The federal indictment against Criminal District Court Judge Manuel Barraza on charges of soliciting sexual favors and taking bribes begins by citing the Texas Constitution and Texas laws on bribery.

El Paso County District Attorney Jaime Esparza’s office could have prosecuted Barraza but the U.S. attorney’s office is handling the case instead.

The same could be said for all of the public corruption cases the federal government has brought against El Paso officials and private citizens in the past two years.

Why?

Esparza said the report that something was amiss in Barrazas’ court “didn’t come to my office before it came to theirs, which is not to say it didn’t go to a state law enforcement agency.”

Although Esparza did not clearly state that the initial complaint or concern about Barrazas went to federal prosecutors first, that is where it wound up.

All of the cases going to Barraza's court are drug cases prosecuted by Esparza's assistant district attorneys. There is a federal connection because many if not most of them started off as federal cases involving people arrested coming across the international bridges with drugs.

“Neither the state nor the feds have exclusive jurisdiction,” Esparza said. “They would come to us only if only state law applied. But this can be heard in either courthouse.

“It would not be accurate to say that only they are doing it. Without telling you the details of the investigation, we were aware of it, and we provided assistance.

“I think a coordinated effort works. With Judge Barraza, there was coordination, and that ended up with the result we saw (Thursday).”

The FBI arrested Barraza Thursday morning at his home. He is now free on $10,000 bond.

Asked if allegations concerning Barraza were ever reported to his office, Esparza said, “I can’t tell you those details.”

Over the years, Esparza has come under criticism over the years for prosecuting so few public corruption cases and white-collar crime cases involving people with political connections.

He objects to any suggestion that he has ducked those cases.

But asked to name the cases involving public officials that his office has handled, Esparza remembered just two.

The first was his office’s unsuccessful prosecution of former County Commissioner Betti Flores several years ago for allegedly pocketing 18 campaign contributions amounting to more than $10,000.

The second, going back to the 1990s, was that of a former city representative, Manny Ramirez, who was removed from office when Esparza's office determined that he didn’t live in the district he was elected to represent.

Esparza reviewing Barraza’s court cases

In the Barraza case, Esparza last week initiated a review of about 100 cases that Barraza disposed of in his three months on the bench.

“We’re going to go back over those cases and make sure those decisions were appropriate,” Esparza said. “There were no trials and only a handful of contested cases. I’m not too concerned about the review, but we feel it is necessary.”

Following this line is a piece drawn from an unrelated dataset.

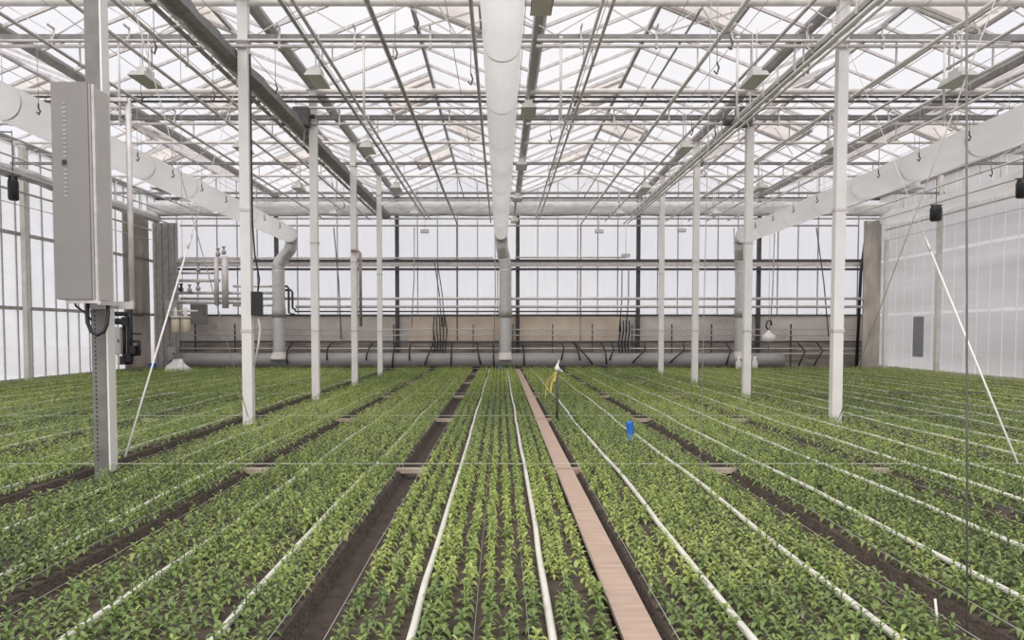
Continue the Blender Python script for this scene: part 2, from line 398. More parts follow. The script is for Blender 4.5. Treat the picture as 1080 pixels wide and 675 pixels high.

Many of those prosecutions would involve big dollar drug cases and big dollar defense lawyers, and the question is if Barraza took bribes and solicited sex from one defendant for the favorable handling of her case, were there other defendants?

The four-count indictment against Barraza charges that he “accepted bribes in the form of cash money and solicited sex and agreed to accept a bribe of engaging in sexual activity with women, including an individual who was, unbeknownst to the defendant, a Federal Bureau of Investigation special agent acting in an undercover capacity, in exchange for his influence and exercise of discretion in his capacity as an elected judge.”

Barraza’s illegal solicitations allegedly began immediately after he was elected in November 2008, two months before he took office, and continued until February of this year.

After Barraza’s arrest Thursday, District Judge Patrick Garcia notified the Texas Commission on Judicial Conduct, which quickly suspended Barraza without pay.

In the interim Friday, the county’s judicial council – made up of the district and court-at-law judges – named former District Judge Peter Peca to serve in Barraza’s place.